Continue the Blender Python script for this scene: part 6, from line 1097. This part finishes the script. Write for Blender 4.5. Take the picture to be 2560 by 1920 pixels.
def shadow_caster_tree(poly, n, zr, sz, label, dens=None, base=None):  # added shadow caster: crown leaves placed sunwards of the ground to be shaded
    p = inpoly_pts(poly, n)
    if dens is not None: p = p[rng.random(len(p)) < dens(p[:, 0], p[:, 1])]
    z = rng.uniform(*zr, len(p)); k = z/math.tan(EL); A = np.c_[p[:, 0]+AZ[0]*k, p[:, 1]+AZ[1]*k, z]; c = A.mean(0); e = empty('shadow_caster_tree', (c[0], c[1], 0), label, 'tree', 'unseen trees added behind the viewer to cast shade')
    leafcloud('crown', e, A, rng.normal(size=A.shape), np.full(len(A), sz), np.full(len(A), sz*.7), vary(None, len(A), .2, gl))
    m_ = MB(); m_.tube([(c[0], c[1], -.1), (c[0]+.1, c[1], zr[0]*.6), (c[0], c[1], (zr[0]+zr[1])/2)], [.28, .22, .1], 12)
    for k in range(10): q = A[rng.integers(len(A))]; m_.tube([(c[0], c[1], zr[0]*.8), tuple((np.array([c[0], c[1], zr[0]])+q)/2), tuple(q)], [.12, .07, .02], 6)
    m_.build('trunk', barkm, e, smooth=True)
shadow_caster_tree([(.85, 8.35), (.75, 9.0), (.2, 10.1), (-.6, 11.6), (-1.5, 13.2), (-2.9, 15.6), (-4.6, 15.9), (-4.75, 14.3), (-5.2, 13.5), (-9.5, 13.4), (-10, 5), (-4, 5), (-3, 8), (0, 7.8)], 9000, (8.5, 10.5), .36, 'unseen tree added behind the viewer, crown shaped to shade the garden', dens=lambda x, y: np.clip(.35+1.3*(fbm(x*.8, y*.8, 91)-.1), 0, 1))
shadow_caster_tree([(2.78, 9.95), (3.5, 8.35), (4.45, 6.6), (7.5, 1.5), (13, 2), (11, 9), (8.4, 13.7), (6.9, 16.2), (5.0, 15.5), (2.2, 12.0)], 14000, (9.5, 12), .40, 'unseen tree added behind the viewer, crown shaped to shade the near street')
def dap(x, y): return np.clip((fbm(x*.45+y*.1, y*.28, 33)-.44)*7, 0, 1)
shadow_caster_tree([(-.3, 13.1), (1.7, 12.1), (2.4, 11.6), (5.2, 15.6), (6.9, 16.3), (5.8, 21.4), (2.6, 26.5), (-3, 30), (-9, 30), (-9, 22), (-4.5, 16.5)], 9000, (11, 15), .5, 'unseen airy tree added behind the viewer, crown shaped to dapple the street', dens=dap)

_ _ _

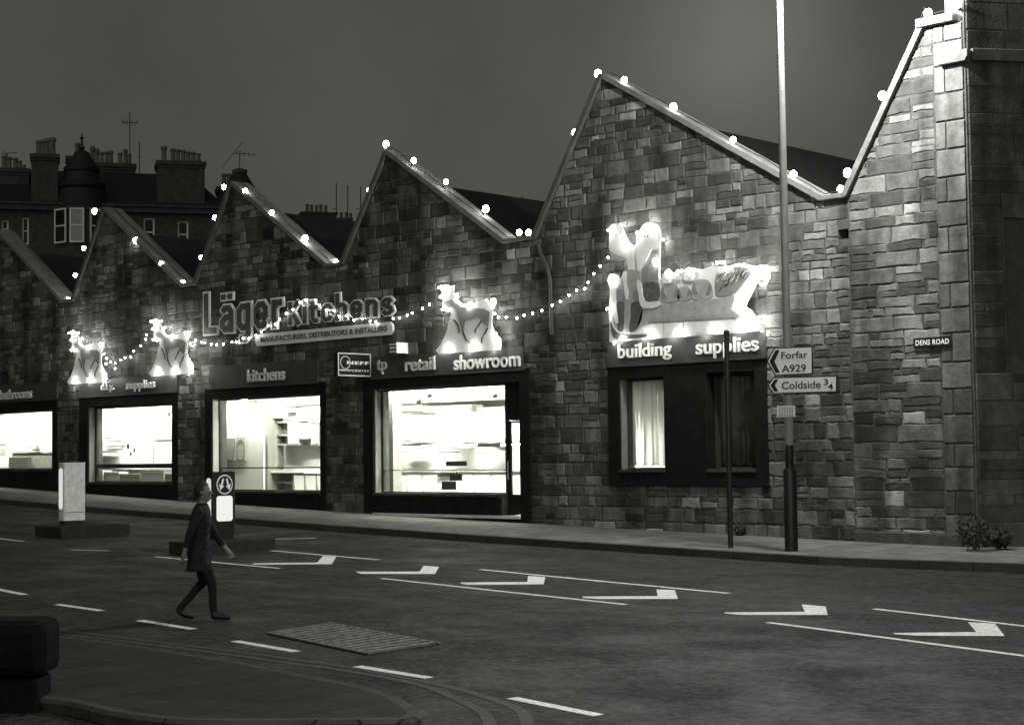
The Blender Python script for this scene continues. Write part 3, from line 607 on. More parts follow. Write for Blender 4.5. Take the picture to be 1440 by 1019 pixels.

_ _ _

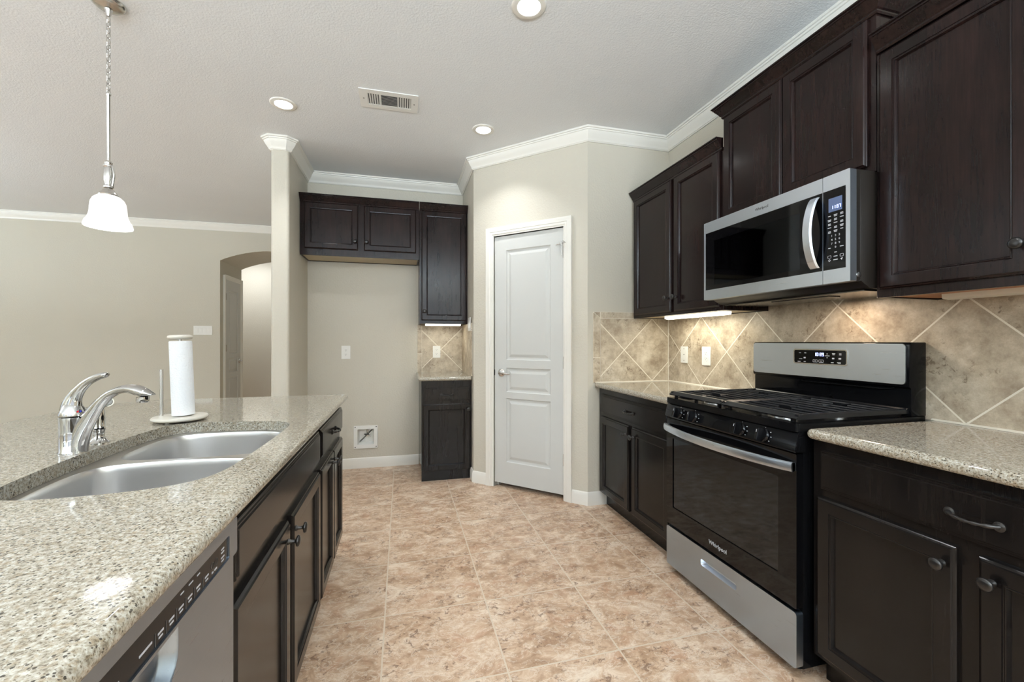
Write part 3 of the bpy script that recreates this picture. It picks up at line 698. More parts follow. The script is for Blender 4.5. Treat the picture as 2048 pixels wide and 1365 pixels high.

_ _ _

Pick out all lines containing the string "pixels".

Continue the Blender Python script for this scene: part 6, from line 1097. This part finishes the script. Write for Blender 4.5. Take the picture to be 2560 by 1920 pixels.
The Blender Python script for this scene continues. Write part 3, from line 607 on. More parts follow. Write for Blender 4.5. Take the picture to be 1440 by 1019 pixels.
Write part 3 of the bpy script that recreates this picture. It picks up at line 698. More parts follow. The script is for Blender 4.5. Treat the picture as 2048 pixels wide and 1365 pixels high.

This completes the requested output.